My Tat

June 30, 2011 By Lauren and Tom
So blogs are public….duh. We want people who don’t know us and people who do know us to read this blog and possibly get something out of what we have to say; because that is the reason we started this whole blog process. I had a funny encounter over the phone at work the other day that made me realize even people who you think know you pretty well don’t know everything about you!
Alright, let’s get to the details of the sweet phone call I got last Friday at 2pm. First, I was annoyed because I didn’t want to possibly have to think about a work related phone call that late on a Friday afternoon (this place is a ghost town past noon). Then I saw that it was my good friend from my first gig in the crime world. No problem, pick up the phone and see what’s up, first line out of his mouth, “Carpe Diem, I didn’t know you had a tattoo!” Me, trying to catch my breath a respond, “umm yea! Well, it’s new as of last October…” Like that was going to matter! My tattoo really wasn’t something I walked around work showing people!! So then once I explained the story of the tattoo he totally understood and stopped giving me too much crap about it.  Therefore, I thought I’d share the story with you all so I can maybe eliminate any further wonderings because it’s not in a place that can be seen in everyday clothes.

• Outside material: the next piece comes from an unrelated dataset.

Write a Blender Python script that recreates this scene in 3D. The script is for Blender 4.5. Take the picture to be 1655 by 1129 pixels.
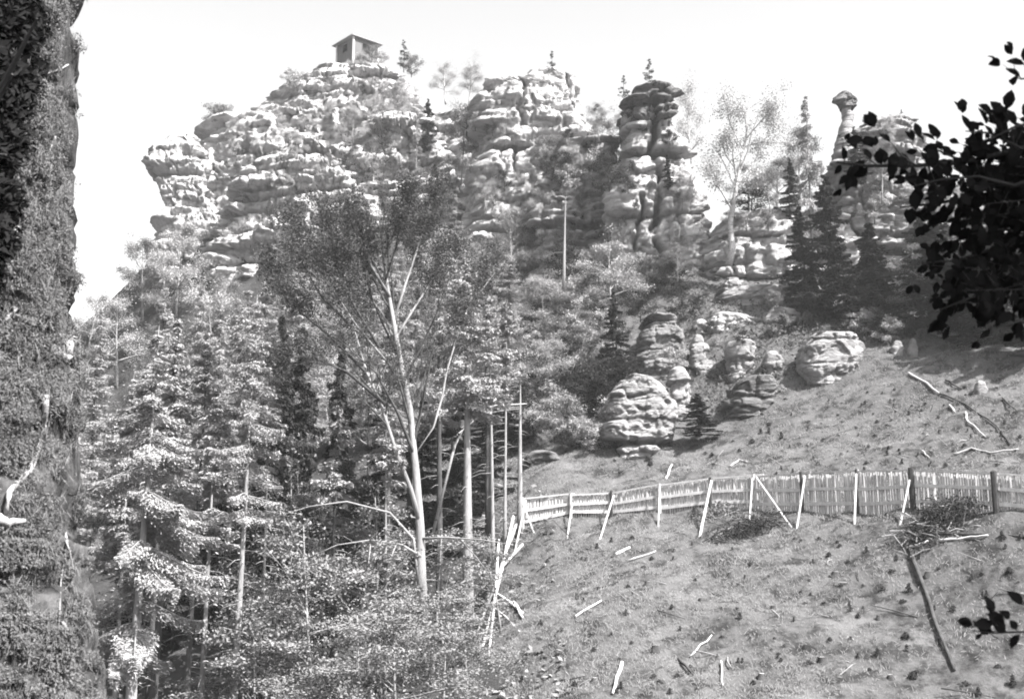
import bpy, math, random
import numpy as np
from mathutils import Vector, Matrix
from mathutils.bvhtree import BVHTree
R = math.radians
S = bpy.context.scene
for o in list(bpy.data.objects): bpy.data.objects.remove(o)

# ------------------------------------------------------------------ camera, sky, sun, exposure
W, H, F, PITCH = 1655.0, 1129.0, 2000.0, math.atan((950-564.5)/2000.0)
cam = bpy.data.cameras.new('camera'); cam.sensor_width = 36; cam.lens = 36*F/W
cam.dof.use_dof = True; cam.dof.focus_distance = 80; cam.dof.aperture_fstop = 6; cam.clip_start = 0.1; cam.clip_end = 3000
co = bpy.data.objects.new('camera', cam); S.collection.objects.link(co)
co.rotation_euler = (R(90)+PITCH, 0, 0); S.camera = co
SUN = Vector((0.50, -0.42, 0.76)).normalized()
elev = math.asin(SUN.z); az = math.atan2(SUN.x, SUN.y)
w = bpy.data.worlds.new('World'); S.world = w; w.use_nodes = True
nt = w.node_tree; bg = nt.nodes['Background']
sk = nt.nodes.new('ShaderNodeTexSky'); sk.sky_type = 'NISHITA'; sk.sun_disc = False
sk.sun_elevation = elev; sk.sun_rotation = az; sk.air_density = 1.0; sk.dust_density = 4.0
bw = nt.nodes.new('ShaderNodeRGBToBW')
nt.links.new(sk.outputs[0], bw.inputs[0]); nt.links.new(bw.outputs[0], bg.inputs[0]); bg.inputs[1].default_value = 0.083
sl = bpy.data.lights.new('sun', 'SUN'); sl.energy = 4.0; sl.angle = R(0.5); sl.color = (1, 0.99, 0.98)
so = bpy.data.objects.new('sun', sl); S.collection.objects.link(so)
so.rotation_euler = (-SUN).to_track_quat('-Z', 'Y').to_euler()
S.view_settings.view_transform = 'Standard'; S.view_settings.look = 'None'
S.view_settings.exposure = 2.6; S.view_settings.gamma = 1.0
S.render.engine = 'CYCLES'
S.cycles.filter_width = 1.9; S.cycles.max_bounces = 5; S.cycles.diffuse_bounces = 2; S.cycles.transmission_bounces = 2
S.cycles.volume_bounces = 0; S.cycles.transparent_max_bounces = 4

# ------------------------------------------------------------------ numeric helpers
rng = np.random.default_rng(7)
random.seed(7)
PERM = rng.permutation(256); PERM = np.concatenate([PERM, PERM, PERM]); RV = rng.random(256)*2-1
def vnoise(x, y, z=0.0):
    x, y, z = np.broadcast_arrays(np.asarray(x, float), np.asarray(y, float), np.asarray(z, float))
    xi, yi, zi = np.floor(x).astype(int), np.floor(y).astype(int), np.floor(z).astype(int)
    fx, fy, fz = x-xi, y-yi, z-zi
    fx, fy, fz = [f*f*(3-2*f) for f in (fx, fy, fz)]
    def h(a, b, c): return RV[PERM[PERM[PERM[a & 255]+(b & 255)]+(c & 255)] & 255]
    def lp(a, b, t): return a+(b-a)*t
    return lp(lp(lp(h(xi, yi, zi), h(xi+1, yi, zi), fx), lp(h(xi, yi+1, zi), h(xi+1, yi+1, zi), fx), fy),
              lp(lp(h(xi, yi, zi+1), h(xi+1, yi, zi+1), fx), lp(h(xi, yi+1, zi+1), h(xi+1, yi+1, zi+1), fx), fy), fz)
def fbm(x, y, z=0.0, o=4):
    s = 0; a = 1.0
    for i in range(o):
        s = s + a*vnoise(x*2**i+17*i, y*2**i+5*i, z*2**i+31*i); a *= 0.5
    return s
CT, ST = math.cos(PITCH), math.sin(PITCH)
def ray(px, py):
    u = (px-W/2)/F; v = (H/2-py)/F
    return Vector((u, CT-v*ST, ST+v*CT))
def at(px, py, Y):                       # a point Y metres in front of the camera
    d = ray(px, py); return d*(Y/d.y)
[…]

Tattoos aren’t something that I grew up with; neither of my parents has them (although Chuck has been talking about one for the past 5 years…). My parents always told me I wouldn’t want a tattoo showing out of the back of my wedding dress. Well, isn’t that ironic that my wedding day is the reason I ended up with a tattoo! (Insert sarcasm).  Anyway, over the years tattoos started to peak my interest and I had many ideas.  I’d get the flying track shoes if I completed four years of running at IU, that didn’t happen. I thought about a horse shoe since I’m still horse crazy to this day but that just didn’t really feel right.  I always had said if I got a tattoo it needed to mean something. So I never jumped into anything and honestly figured the time had passed and I would live a tattoo free life. My sister and Tom both had tattoos but I didn’t need one to fit in!
Well, insert the events of June 5th.  If that day “didn’t mean something” I’m not sure what else I could possible ask for.  Jim had a huge chest tattoo that had a whole bunch of stuff but the main part was the saying “Free Will”. Tom had decided he wanted to use the top part of Jim’s Free Will and have that tattooed on his forearm with 6.5.10 underneath.  He did this on his birthday last fall since he wasn’t able to go get a beer with Jim. I knew I wanted 6.5.10 incorporated in my tattoo but was still trying to figure out exactly what I wanted.  I looked at a few other parts of Jim’s tat but that was Tom’s thing.  So I truly thought about how I wanted to live the rest of my life. I knew it had to be Carpe Diem because if June 5th didn’t teach me to “seize the day” than I hadn’t learned anything from The Crash.
(Thanks to the Hubs for taking this photo)
I now proudly have Carpe Diem 6.5.10 tattooed on my left side just below my sports bra line. I chose this spot because you can’t see it in everyday clothes but you can see it when I’m running in a sports bra or wearing a bathing suit. Even though it’s not seen every day I know it’s there and what it means to me. It means I can survive the worst circumstances that even the writers of Grey’s Anatomy couldn’t plot. It’s there when I’m having an uneasy or sad moment to encourage me to push on. This is the only choice I’ve been given out of this whole fucked up situation, to push on and seize every day that I’m granted. You may see me grabbing my left side and no it’s not because I feel sick, it’s because I’m hitting my tattoo and letting myself know that I’m alive and I’m tough.